> [Directions] Transcribe all of the material exactly.

> [Material]

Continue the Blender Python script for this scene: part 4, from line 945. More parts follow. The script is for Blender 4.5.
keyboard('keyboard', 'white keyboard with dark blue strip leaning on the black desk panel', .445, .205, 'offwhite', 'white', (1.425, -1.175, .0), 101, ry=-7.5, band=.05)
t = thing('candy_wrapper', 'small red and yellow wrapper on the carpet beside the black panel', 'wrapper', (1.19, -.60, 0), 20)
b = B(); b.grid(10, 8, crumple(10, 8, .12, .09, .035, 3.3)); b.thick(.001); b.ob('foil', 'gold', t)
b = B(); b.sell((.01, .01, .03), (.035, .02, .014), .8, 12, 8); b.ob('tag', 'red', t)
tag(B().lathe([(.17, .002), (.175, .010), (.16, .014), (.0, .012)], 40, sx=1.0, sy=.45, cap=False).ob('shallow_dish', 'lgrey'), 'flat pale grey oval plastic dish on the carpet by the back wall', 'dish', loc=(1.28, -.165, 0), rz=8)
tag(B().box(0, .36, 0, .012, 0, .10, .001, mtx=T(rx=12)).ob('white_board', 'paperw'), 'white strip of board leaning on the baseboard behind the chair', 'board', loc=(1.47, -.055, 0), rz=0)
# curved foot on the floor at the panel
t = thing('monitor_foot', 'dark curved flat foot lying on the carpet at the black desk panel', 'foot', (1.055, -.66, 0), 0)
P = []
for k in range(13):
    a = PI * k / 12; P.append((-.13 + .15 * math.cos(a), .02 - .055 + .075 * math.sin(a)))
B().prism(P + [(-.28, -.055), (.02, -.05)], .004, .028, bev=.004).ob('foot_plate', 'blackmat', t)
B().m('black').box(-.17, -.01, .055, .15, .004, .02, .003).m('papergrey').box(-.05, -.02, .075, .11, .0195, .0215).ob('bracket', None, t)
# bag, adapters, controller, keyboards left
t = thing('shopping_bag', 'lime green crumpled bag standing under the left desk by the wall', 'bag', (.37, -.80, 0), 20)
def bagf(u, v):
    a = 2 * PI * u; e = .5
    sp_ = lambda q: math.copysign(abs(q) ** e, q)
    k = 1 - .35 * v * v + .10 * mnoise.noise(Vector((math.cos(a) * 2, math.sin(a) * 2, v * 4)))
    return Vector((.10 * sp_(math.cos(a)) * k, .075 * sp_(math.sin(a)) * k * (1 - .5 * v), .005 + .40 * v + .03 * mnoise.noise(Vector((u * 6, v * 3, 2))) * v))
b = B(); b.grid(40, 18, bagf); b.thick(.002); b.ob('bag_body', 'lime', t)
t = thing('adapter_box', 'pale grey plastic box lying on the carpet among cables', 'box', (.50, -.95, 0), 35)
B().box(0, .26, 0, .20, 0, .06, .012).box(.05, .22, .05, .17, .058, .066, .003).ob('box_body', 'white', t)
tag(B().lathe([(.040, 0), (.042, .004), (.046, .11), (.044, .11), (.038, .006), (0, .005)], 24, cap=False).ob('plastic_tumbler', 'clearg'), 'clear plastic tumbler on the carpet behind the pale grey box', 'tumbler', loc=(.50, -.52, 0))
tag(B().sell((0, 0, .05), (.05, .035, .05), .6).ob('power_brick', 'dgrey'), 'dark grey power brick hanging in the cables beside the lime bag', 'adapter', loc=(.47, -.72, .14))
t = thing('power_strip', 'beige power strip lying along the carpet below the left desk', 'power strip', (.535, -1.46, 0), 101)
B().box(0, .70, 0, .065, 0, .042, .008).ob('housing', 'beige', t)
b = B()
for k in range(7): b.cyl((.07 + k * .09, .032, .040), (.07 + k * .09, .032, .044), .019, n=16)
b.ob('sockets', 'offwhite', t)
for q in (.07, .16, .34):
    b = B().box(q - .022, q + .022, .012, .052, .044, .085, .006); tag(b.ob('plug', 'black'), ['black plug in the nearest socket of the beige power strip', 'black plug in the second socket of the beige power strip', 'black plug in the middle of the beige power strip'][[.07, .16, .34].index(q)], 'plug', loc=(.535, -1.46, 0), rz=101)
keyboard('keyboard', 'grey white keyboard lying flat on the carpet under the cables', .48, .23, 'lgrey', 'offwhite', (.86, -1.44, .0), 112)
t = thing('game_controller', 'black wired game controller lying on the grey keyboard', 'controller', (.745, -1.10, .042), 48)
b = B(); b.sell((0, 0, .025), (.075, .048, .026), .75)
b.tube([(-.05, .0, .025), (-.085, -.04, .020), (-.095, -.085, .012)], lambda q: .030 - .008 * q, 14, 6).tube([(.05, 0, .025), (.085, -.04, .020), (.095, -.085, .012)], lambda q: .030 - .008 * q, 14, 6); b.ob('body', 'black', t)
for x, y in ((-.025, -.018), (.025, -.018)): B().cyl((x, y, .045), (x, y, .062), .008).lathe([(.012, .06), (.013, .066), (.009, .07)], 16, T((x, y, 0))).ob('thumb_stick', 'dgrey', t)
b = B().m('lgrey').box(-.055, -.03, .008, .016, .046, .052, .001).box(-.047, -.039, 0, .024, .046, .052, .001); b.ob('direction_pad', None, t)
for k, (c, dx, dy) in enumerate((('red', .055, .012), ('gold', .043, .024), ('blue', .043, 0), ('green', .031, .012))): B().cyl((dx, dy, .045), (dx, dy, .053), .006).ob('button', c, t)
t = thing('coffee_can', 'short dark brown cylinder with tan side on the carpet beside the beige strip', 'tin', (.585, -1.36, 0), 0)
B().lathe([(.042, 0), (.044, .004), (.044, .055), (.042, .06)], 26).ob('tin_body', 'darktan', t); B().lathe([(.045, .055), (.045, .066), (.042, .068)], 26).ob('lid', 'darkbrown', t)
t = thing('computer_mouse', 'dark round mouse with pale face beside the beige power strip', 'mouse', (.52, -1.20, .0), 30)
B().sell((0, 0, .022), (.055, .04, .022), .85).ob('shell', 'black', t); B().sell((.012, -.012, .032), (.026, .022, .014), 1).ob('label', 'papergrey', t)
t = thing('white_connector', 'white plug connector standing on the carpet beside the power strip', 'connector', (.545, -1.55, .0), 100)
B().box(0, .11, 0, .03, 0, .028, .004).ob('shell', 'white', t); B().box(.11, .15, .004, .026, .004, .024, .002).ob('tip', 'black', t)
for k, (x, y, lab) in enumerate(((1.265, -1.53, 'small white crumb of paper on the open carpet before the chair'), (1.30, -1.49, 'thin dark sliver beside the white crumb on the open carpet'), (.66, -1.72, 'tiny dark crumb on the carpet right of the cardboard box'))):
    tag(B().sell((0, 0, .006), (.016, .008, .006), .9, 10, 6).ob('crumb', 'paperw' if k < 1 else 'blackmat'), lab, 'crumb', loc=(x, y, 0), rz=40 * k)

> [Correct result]
Continue the Blender Python script for this scene: part 4, from line 945. More parts follow. The script is for Blender 4.5.
keyboard('keyboard', 'white keyboard with dark blue strip leaning on the black desk panel', .445, .205, 'offwhite', 'white', (1.425, -1.175, .0), 101, ry=-7.5, band=.05)
t = thing('candy_wrapper', 'small red and yellow wrapper on the carpet beside the black panel', 'wrapper', (1.19, -.60, 0), 20)
b = B(); b.grid(10, 8, crumple(10, 8, .12, .09, .035, 3.3)); b.thick(.001); b.ob('foil', 'gold', t)
b = B(); b.sell((.01, .01, .03), (.035, .02, .014), .8, 12, 8); b.ob('tag', 'red', t)
tag(B().lathe([(.17, .002), (.175, .010), (.16, .014), (.0, .012)], 40, sx=1.0, sy=.45, cap=False).ob('shallow_dish', 'lgrey'), 'flat pale grey oval plastic dish on the carpet by the back wall', 'dish', loc=(1.28, -.165, 0), rz=8)
tag(B().box(0, .36, 0, .012, 0, .10, .001, mtx=T(rx=12)).ob('white_board', 'paperw'), 'white strip of board leaning on the baseboard behind the chair', 'board', loc=(1.47, -.055, 0), rz=0)
# curved foot on the floor at the panel
t = thing('monitor_foot', 'dark curved flat foot lying on the carpet at the black desk panel', 'foot', (1.055, -.66, 0), 0)
P = []
for k in range(13):
    a = PI * k / 12; P.append((-.13 + .15 * math.cos(a), .02 - .055 + .075 * math.sin(a)))
B().prism(P + [(-.28, -.055), (.02, -.05)], .004, .028, bev=.004).ob('foot_plate', 'blackmat', t)
B().m('black').box(-.17, -.01, .055, .15, .004, .02, .003).m('papergrey').box(-.05, -.02, .075, .11, .0195, .0215).ob('bracket', None, t)
# bag, adapters, controller, keyboards left
t = thing('shopping_bag', 'lime green crumpled bag standing under the left desk by the wall', 'bag', (.37, -.80, 0), 20)
def bagf(u, v):
    a = 2 * PI * u; e = .5
    sp_ = lambda q: math.copysign(abs(q) ** e, q)
    k = 1 - .35 * v * v + .10 * mnoise.noise(Vector((math.cos(a) * 2, math.sin(a) * 2, v * 4)))
    return Vector((.10 * sp_(math.cos(a)) * k, .075 * sp_(math.sin(a)) * k * (1 - .5 * v), .005 + .40 * v + .03 * mnoise.noise(Vector((u * 6, v * 3, 2))) * v))
b = B(); b.grid(40, 18, bagf); b.thick(.002); b.ob('bag_body', 'lime', t)
t = thing('adapter_box', 'pale grey plastic box lying on the carpet among cables', 'box', (.50, -.95, 0), 35)
B().box(0, .26, 0, .20, 0, .06, .012).box(.05, .22, .05, .17, .058, .066, .003).ob('box_body', 'white', t)
tag(B().lathe([(.040, 0), (.042, .004), (.046, .11), (.044, .11), (.038, .006), (0, .005)], 24, cap=False).ob('plastic_tumbler', 'clearg'), 'clear plastic tumbler on the carpet behind the pale grey box', 'tumbler', loc=(.50, -.52, 0))
tag(B().sell((0, 0, .05), (.05, .035, .05), .6).ob('power_brick', 'dgrey'), 'dark grey power brick hanging in the cables beside the lime bag', 'adapter', loc=(.47, -.72, .14))
t = thing('power_strip', 'beige power strip lying along the carpet below the left desk', 'power strip', (.535, -1.46, 0), 101)
B().box(0, .70, 0, .065, 0, .042, .008).ob('housing', 'beige', t)
b = B()
for k in range(7): b.cyl((.07 + k * .09, .032, .040), (.07 + k * .09, .032, .044), .019, n=16)
b.ob('sockets', 'offwhite', t)
for q in (.07, .16, .34):
    b = B().box(q - .022, q + .022, .012, .052, .044, .085, .006); tag(b.ob('plug', 'black'), ['black plug in the nearest socket of the beige power strip', 'black plug in the second socket of the beige power strip', 'black plug in the middle of the beige power strip'][[.07, .16, .34].index(q)], 'plug', loc=(.535, -1.46, 0), rz=101)
keyboard('keyboard', 'grey white keyboard lying flat on the carpet under the cables', .48, .23, 'lgrey', 'offwhite', (.86, -1.44, .0), 112)
t = thing('game_controller', 'black wired game controller lying on the grey keyboard', 'controller', (.745, -1.10, .042), 48)
b = B(); b.sell((0, 0, .025), (.075, .048, .026), .75)
b.tube([(-.05, .0, .025), (-.085, -.04, .020), (-.095, -.085, .012)], lambda q: .030 - .008 * q, 14, 6).tube([(.05, 0, .025), (.085, -.04, .020), (.095, -.085, .012)], lambda q: .030 - .008 * q, 14, 6); b.ob('body', 'black', t)
for x, y in ((-.025, -.018), (.025, -.018)): B().cyl((x, y, .045), (x, y, .062), .008).lathe([(.012, .06), (.013, .066), (.009, .07)], 16, T((x, y, 0))).ob('thumb_stick', 'dgrey', t)
b = B().m('lgrey').box(-.055, -.03, .008, .016, .046, .052, .001).box(-.047, -.039, 0, .024, .046, .052, .001); b.ob('direction_pad', None, t)
for k, (c, dx, dy) in enumerate((('red', .055, .012), ('gold', .043, .024), ('blue', .043, 0), ('green', .031, .012))): B().cyl((dx, dy, .045), (dx, dy, .053), .006).ob('button', c, t)
t = thing('coffee_can', 'short dark brown cylinder with tan side on the carpet beside the beige strip', 'tin', (.585, -1.36, 0), 0)
B().lathe([(.042, 0), (.044, .004), (.044, .055), (.042, .06)], 26).ob('tin_body', 'darktan', t); B().lathe([(.045, .055), (.045, .066), (.042, .068)], 26).ob('lid', 'darkbrown', t)
t = thing('computer_mouse', 'dark round mouse with pale face beside the beige power strip', 'mouse', (.52, -1.20, .0), 30)
B().sell((0, 0, .022), (.055, .04, .022), .85).ob('shell', 'black', t); B().sell((.012, -.012, .032), (.026, .022, .014), 1).ob('label', 'papergrey', t)
t = thing('white_connector', 'white plug connector standing on the carpet beside the power strip', 'connector', (.545, -1.55, .0), 100)
B().box(0, .11, 0, .03, 0, .028, .004).ob('shell', 'white', t); B().box(.11, .15, .004, .026, .004, .024, .002).ob('tip', 'black', t)
for k, (x, y, lab) in enumerate(((1.265, -1.53, 'small white crumb of paper on the open carpet before the chair'), (1.30, -1.49, 'thin dark sliver beside the white crumb on the open carpet'), (.66, -1.72, 'tiny dark crumb on the carpet right of the cardboard box'))):
    tag(B().sell((0, 0, .006), (.016, .008, .006), .9, 10, 6).ob('crumb', 'paperw' if k < 1 else 'blackmat'), lab, 'crumb', loc=(x, y, 0), rz=40 * k)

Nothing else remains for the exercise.